Tuesday, December 8, 2009

Some inspiration from the Duggars

Watching the Duggars always inspires me. Their joy and cooperation, their love for the Lord, and the difference it all makes in their everyday life helps me to refocus and re-sparks my own devotion to God and my family.

The Duggars: 20 and Counting!  -              By: Michelle Duggar, Jim Bob Duggar

So, I decided to check out their book from the library. 20 and Counting is an easy read and I finished it in just a couple days. The effects are a bit more lingering.

The book spends quite a bit of time talking about their personal backgrounds and many of the business and career involvements they have pursued over the years. I found those areas mildly interesting. They have some unique stories and experiences to tell, but I really soaked up the rest of the pages that overflowed from their hearts.

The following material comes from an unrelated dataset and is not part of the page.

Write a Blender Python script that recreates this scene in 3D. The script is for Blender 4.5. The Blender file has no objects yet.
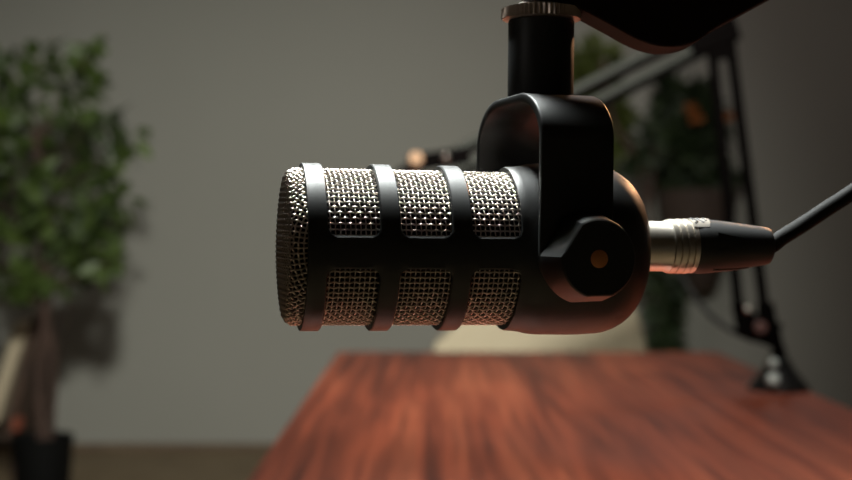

You might find encouragement from different passages and stories, as we each have our own challenges and questions, but I wanted to share some of what stood out to me:

- Keep God in the everyday. Michelle talks about bringing God's marvelous creation of our bodies very simply into a potty training time. I have that heart, but I know my parenting is not that intentional about weaving Scriptural principles into the nitty-gritty of life as much as I would like.

- Control your own anger. She gave a simple tip that I confess to having used at least a few times already this week. She referenced the verse, Proverbs 15:1 where it mentions that a soft answer turns away wrath. I have often thought of this in my interactions with others in terms of diffusing their anger. Michelle put a whole new twist on it. When she feels her own anger well up, she lowers her own voice. And, her emotions settle as well. Incredibly simple, but I cannot tell you how well this has worked in our house this week. Too often I set the thermostat for our interactions.

- Blanket time. I tweaked her description of this, which she tweaked from her source as well. And, to be fair, my kids are 5 and 4, not the toddlers that she had at the time. Sometimes my school room gets a little noisy while I try to work through Algebra or sentence diagramming, or some other intense school subject. Usually, I would loudly tell everyone to quiet down, or find something for the little ones to do, or turn on an educational computer game. Well, instead, we now do blanket time. And, as silly as it sounds, my little ones beg for it now.

They each get their blanket, spread it out, and choose one book and one toy. The rules are no talking and no leaving the blanket. For about a half hour I expect them to entertain themselves quietly while I teach the older kids in an environment much more conducive to learning. Another simple, but life saving method. :-)

- Love and joy in the home. What so many people love about the Duggars is their obvious love for one another, and the peaceful home they have as a result. It isn't perfect, and I love that their book is transparent about those rough spots as well. But, grounded on Scripture and a relationship with Jesus Christ, they clearly take the call to train up the next generation seriously while recognizing the great blessing that children bring to the home. If we model it, they will generally follow.

Parenting is a continual journey, and I continually search out those who I see doing things right so I can continue to learn and grow as a Christian, wife, and mother. Learning from those that are at least a few steps ahead, even if our paths look a little different, definitely works for me.


Courtney said...

Definitely checking this out. Thanks for such a good recommendation. I have always been amazed by their love and joy.

Cindy @ Fenced in Family said...

Interesting, thanks for sharing. I'm curious how she makes the 'blanket time' work for toddlers. Did she have any tips for that?

5intow said...


Yes, she goes into a fair amount of detail about how she trains her toddlers in this regard.
A couple of the items I remember . . .
they get a special toy that is just for blanket time,
she praises them profusely,
while training she gives them her complete focus and
continually redirects them to the appropriate behavior.

At that age she only expects 5 minutes to start from and gradually works up to about 30 minutes. She will then train them from around the corner once they seem to be getting it. It is not a quick process, but most definitely worth the effort.

I know friends who have used similar methods and enjoy great success (and less stress) from doing so.